OPINION

OPINION | JENNIFER RUBIN: GOP boxed in on infrastructure

White House press secretary Jen Psaki at Thursday’s briefing gave a preview of how the Biden administration will confront the predictable objections to its large infrastructure plan funded by corporate tax increases.

Told that Senate Minority Leader Mitch Mc-Connell had declared Republicans will fight the plan “every step of the way,” she cheerily responded that there was plenty that Republicans and Democrats agree on. Everyone likes infrastructure!

“Where there is agreement with across the political spectrum from investment and infrastructure, doing more to be competitive with China, and what we’re really talking about here is how to pay for it,” Psaki said. “And so what we’re looking for is proposals of alternatives.” She then issued an implicit challenge: If Republicans don’t want to raise the corporate tax rate, what alternative would they offer? “We’re happy to hear those proposals,” she said.

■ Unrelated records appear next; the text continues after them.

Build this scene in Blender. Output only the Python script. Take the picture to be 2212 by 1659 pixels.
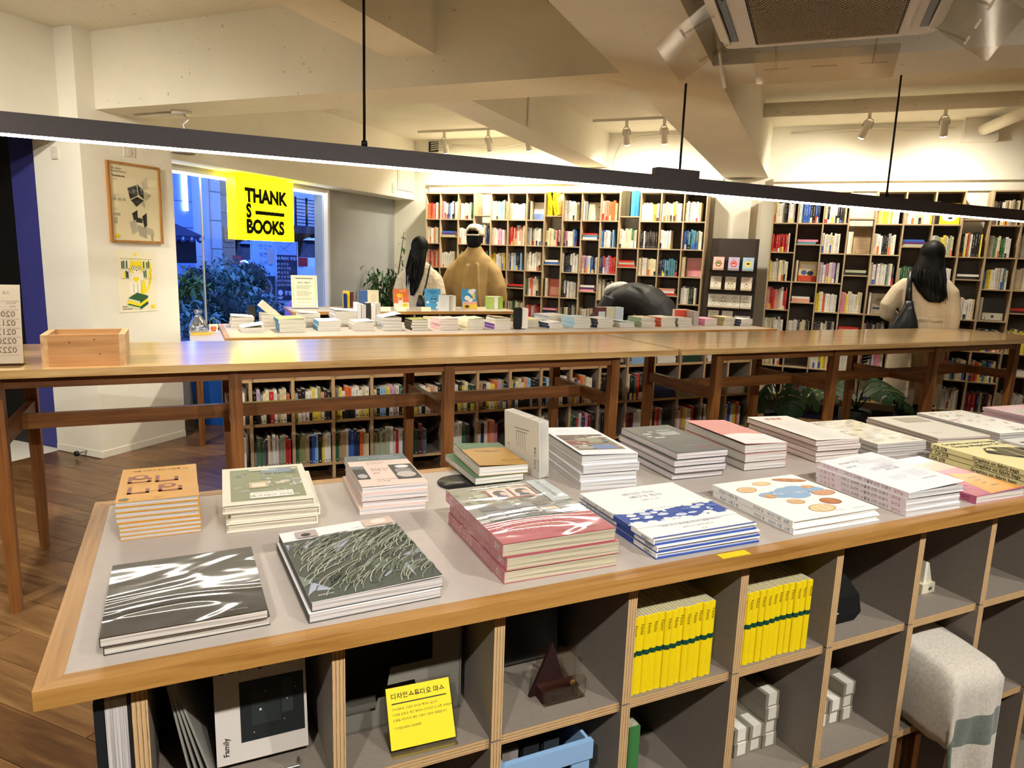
import bpy, math, random
from mathutils import Matrix, Vector
R = math.radians
SC = bpy.context.scene
C = SC.collection
for o in list(bpy.data.objects): bpy.data.objects.remove(o)

# ---------------------------------------------------------------- camera, world, exposure
H = 1.39                                   # eye height of the camera
cam = bpy.data.cameras.new('camera'); cam.sensor_width = 36; cam.lens = 36*1519.515/2212; cam.clip_start = .02; cam.clip_end = 200
camo = bpy.data.objects.new('camera', cam); C.objects.link(camo); SC.camera = camo
cr, cd, cf = Vector((.92146, .38709, .03274)), Vector((.0991, -.1525, -.9833)), Vector((-.37776, .90893, -.17681))
_P, _RO, _AB = .17774255, -.03327719, .39389032
def _cam():
    f = Vector((0, math.cos(_P), -math.sin(_P))); r = Vector((1, 0, 0)); d = -(r.cross(f))
    r2 = math.cos(_RO)*r + math.sin(_RO)*d; d2 = -math.sin(_RO)*r + math.cos(_RO)*d
    Z = Matrix.Rotation(_AB, 3, 'Z')
    r2, d2, f = Z @ r2, Z @ d2, Z @ f
    m = Matrix((r2, -d2, -f)).transposed().to_4x4(); m.translation = (0, 0, H)
    return m
camo.matrix_world = _cam()
w = bpy.data.worlds.new('dusk'); SC.world = w; w.use_nodes = True
bg = w.node_tree.nodes['Background']; bg.inputs[0].default_value = (.13, .27, 1.0, 1); bg.inputs[1].default_value = 1.5
SC.view_settings.view_transform = 'Standard'; SC.view_settings.look = 'None'
SC.view_settings.exposure = 1.15; SC.view_settings.gamma = 1
SC.view_settings.use_curve_mapping = False
SC.cycles.use_denoising = True
SC.cycles.max_bounces = 6; SC.cycles.diffuse_bounces = 4; SC.cycles.glossy_bounces = 2; SC.cycles.transmission_bounces = 2; SC.cycles.transparent_max_bounces = 10
SC.cycles.use_adaptive_sampling = True; SC.cycles.adaptive_threshold = .055; SC.cycles.adaptive_min_samples = 12
SC.cycles.sample_clamp_indirect = 6; SC.cycles.caustics_reflective = False; SC.cycles.caustics_refractive = False

# the tables stand at an angle to the walls: (a, b) are table coordinates
TANG = 1.1316132-.39389032
TX = (math.sin(TANG), math.cos(TANG)); TY = (-TX[1], TX[0]); TRZ = math.atan2(TX[1], TX[0])
def tp(a, b, z=0): return (a*TX[0]+b*TY[0], a*TX[1]+b*TY[1], z)

# ---------------------------------------------------------------- helpers
def lin(h):
    if not isinstance(h, str): return tuple(h)
    h = h.lstrip('#')
    if len(h) == 3: h = ''.join(x*2 for x in h)
    o = []
    for i in (0, 2, 4):
        x = int(h[i:i+2], 16)/255
        o.append(x/12.92 if x <= .04045 else ((x+.055)/1.055)**2.4)
    return tuple(o)
# Hangul syllables are drawn from their strokes; other lettering comes from the built-in font
_CI = [(.5+.5*math.cos(math.pi*k/5), .5+.5*math.sin(math.pi*k/5)) for k in range(11)]
_J = {'g': [[(0, .9), (1, .9), (.8, 0)]], 'n': [[(0, 1), (0, .1), (1, .1)]], 'd': [[(1, .9), (0, .9), (0, .1), (1, .1)]], 'r': [[(0, .95), (1, .95), (1, .52), (0, .52), (0, .08), (1, .08)]],
 'm': [[(0, .05), (0, .95), (1, .95), (1, .05), (0, .05)]], 'b': [[(0, 1), (0, .03), (1, .03), (1, 1)], [(0, .5), (1, .5)]], 's': [[(.5, 1), (.42, .5), (0, 0)], [(.45, .6), (1, 0)]], 'o': [_CI],
 'j': [[(0, .9), (1, .9)], [(.5, .9), (0, 0)], [(.42, .5), (1, 0)]], 'c': [[(.3, 1.08), (.7, 1.08)], [(0, .8), (1, .8)], [(.5, .8), (0, 0)], [(.42, .45), (1, 0)]], 'k': [[(0, .9), (1, .9), (.8, 0)], [(0, .5), (.9, .45)]],
 't': [[(1, .95), (0, .95), (0, .08), (1, .08)], [(0, .52), (1, .52)]], 'p': [[(0, .9), (1, .9)], [(.28, .9), (.28, .1)], [(.72, .9), (.72, .1)], [(0, .1), (1, .1)]], 'h': [[(.3, 1.08), (.7, 1.08)], [(0, .8), (1, .8)], [(x*.7+.15, y*.62) for x, y in _CI]]}
_CHO = 'g gg n d dd r m b bb s ss o j jj c k t p h'.split()
_JON = ['', 'g', 'gg', 'gs', 'n', 'nj', 'nh', 'd', 'r', 'rg', 'rm', 'rb', 'rs', 'rt', 'rp', 'rh', 'm', 'b', 'bs', 's', 'ss', 'o', 'j', 'c', 'k', 't', 'p', 'h']
_VV = {0: [1, .5], 1: [1, .62, .38], 2: [2, .5], 3: [2, .62, .38], 4: [-1, .5], 5: [-2, .5], 6: [-1, .62, .38], 7: [-2, .62, .38], 20: [0]}      # upright vowels: arm side, arm heights
_VH = {8: [1, .5], 12: [1, .3, .7], 13: [-1, .5], 17: [-1, .3, .7], 18: [0]}                                                               # flat vowels
_VC = {9: (8, 0), 10: (8, 1), 11: (8, 20), 14: (13, 4), 15: (13, 5), 16: (13, 20), 19: (18, 20)}
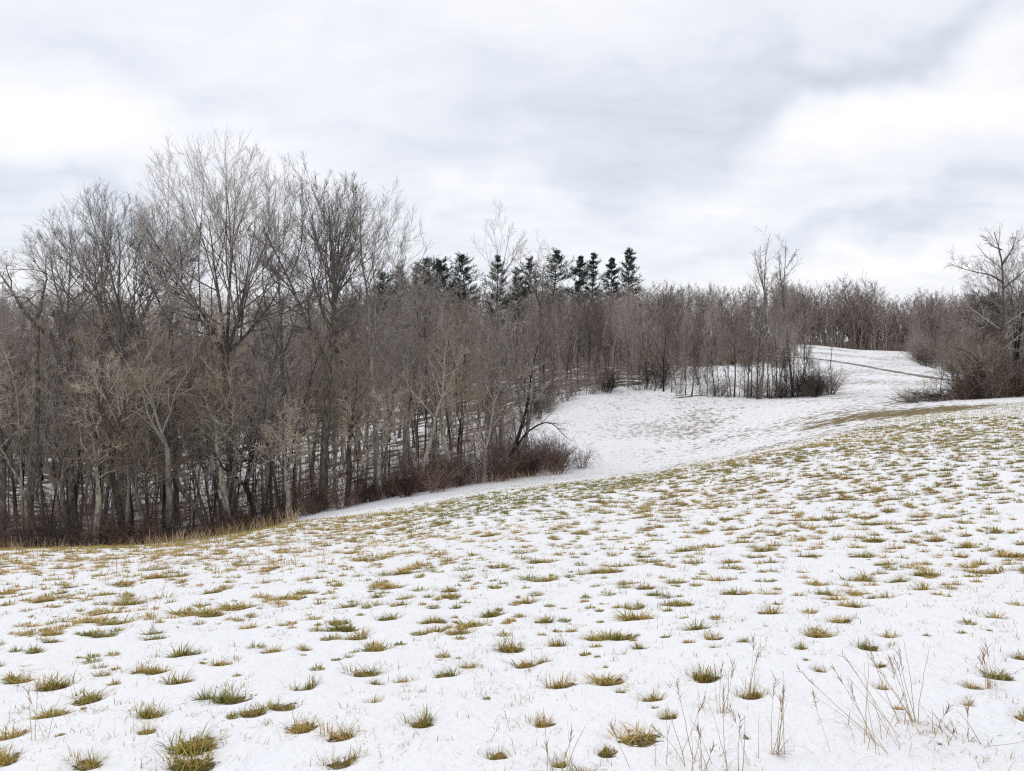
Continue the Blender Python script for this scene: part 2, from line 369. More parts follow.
# hollow and thatch at every tuft near enough to show
cell = {}
allt = [(x, y, s) for x, y, s in zip(tx, ty, tsz) if math.hypot(x, y) < 34] + [(n[0][0], n[0][1], n[1] * .5) for n in notes]
def local(x, y):
    """index window of grid vertices round a tuft"""
    r = math.hypot(x, y); a = math.atan2(x, y); return r, a
lr = np.log(RR[3:643]); l0 = lr[0]; dl = lr[1] - lr[0]; da = front[1] - front[0]
G2 = np.zeros((len(RR), nT)); H2 = np.zeros((len(RR), nT))
for x, y, s in allt:
    r, a = local(x, y); w = s * 1.5
    i = int((math.log(r) - l0) / dl) + 3; k = int(math.ceil(w / r / dl)) + 1
    j = int((a - front[0]) / da); m = int(math.ceil(w / r / da)) + 1
    i0, i1, j0, j1 = max(0, i - k), min(642, i + k + 1), max(0, j - m), min(760, j + m + 1)
    if i1 <= i0 or j1 <= j0: continue
    d = np.hypot(gx[i0:i1, j0:j1] - x, (gy[i0:i1, j0:j1] - y) * 1.25) / s
    G2[i0:i1, j0:j1] = np.maximum(G2[i0:i1, j0:j1], np.clip(1.25 - d, 0, 1)); 
    H2[i0:i1, j0:j1] = np.maximum(H2[i0:i1, j0:j1], np.clip(1.5 - d, 0, 1))
thatch = G2.ravel(); gzv -= .026 * np.minimum(H2.ravel(), 1) ** 1.5
ins = inside(X, Y); dW = segdist(X, Y, WP)
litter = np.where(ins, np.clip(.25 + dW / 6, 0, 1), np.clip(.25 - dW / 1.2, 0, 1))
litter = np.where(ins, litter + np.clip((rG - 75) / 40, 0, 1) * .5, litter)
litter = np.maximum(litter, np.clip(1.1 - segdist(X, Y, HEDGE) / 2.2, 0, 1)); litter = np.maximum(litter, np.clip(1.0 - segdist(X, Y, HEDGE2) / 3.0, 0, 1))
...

The White House is fully aware that Republicans are in a box. Having declared themselves in favor of infrastructure for years, they either have to come up with a tax scheme that will fall far more heavily on ordinary taxpayers, or give up their phony deficit mania (which does not apply to tax cuts, apparently).

This puts Democrats in both the roles of being fiscal conservatives (pay as you go!) and defenders of working-class Americans.

Democrats are managing to avoid bashing businesses outright. Psaki pointed out that for 70 years or so, the corporate tax rate had been 35 percent until the last administration dropped it all the way to 21 percent (and loosened other rules allowing many big companies to avoid paying taxes altogether). President Joe Biden’s proposal to push the rate up to only 28 percent is “incredibly reasonable,” she said.

Psaki was echoing the president’s comments, when he said, “In 2019, an independent analysis found that there are 91 . . . Fortune 500 companies, the biggest companies in the world, including Amazon that use various loopholes so they pay not a single, solitary penny in federal income tax. I don’t want to punish them, but that’s just wrong. That’s just wrong.” He added, “A fireman and a teacher paying 22 percent? Amazon and 90 other major corporations paying zero in federal taxes? I’m going to put an end to that.” (Amazon chief executive Jeff Bezos owns The Washington Post.) I do not expect Republicans will be shamed out of protecting corporate America’s huge windfall (even as they declare themselves the party of the little guy), nor do I expect them to support anything near the magnitude of Biden’s once-in-a-generation investment.

But it seems that if it comes to it, the administration will be perfectly content to take the case to the voters and proceed without any Republican buy-in. The question really is in the Republicans’ court: Do they want to run in 2022 on a platform of defending corporate greed and opposing infrastructure?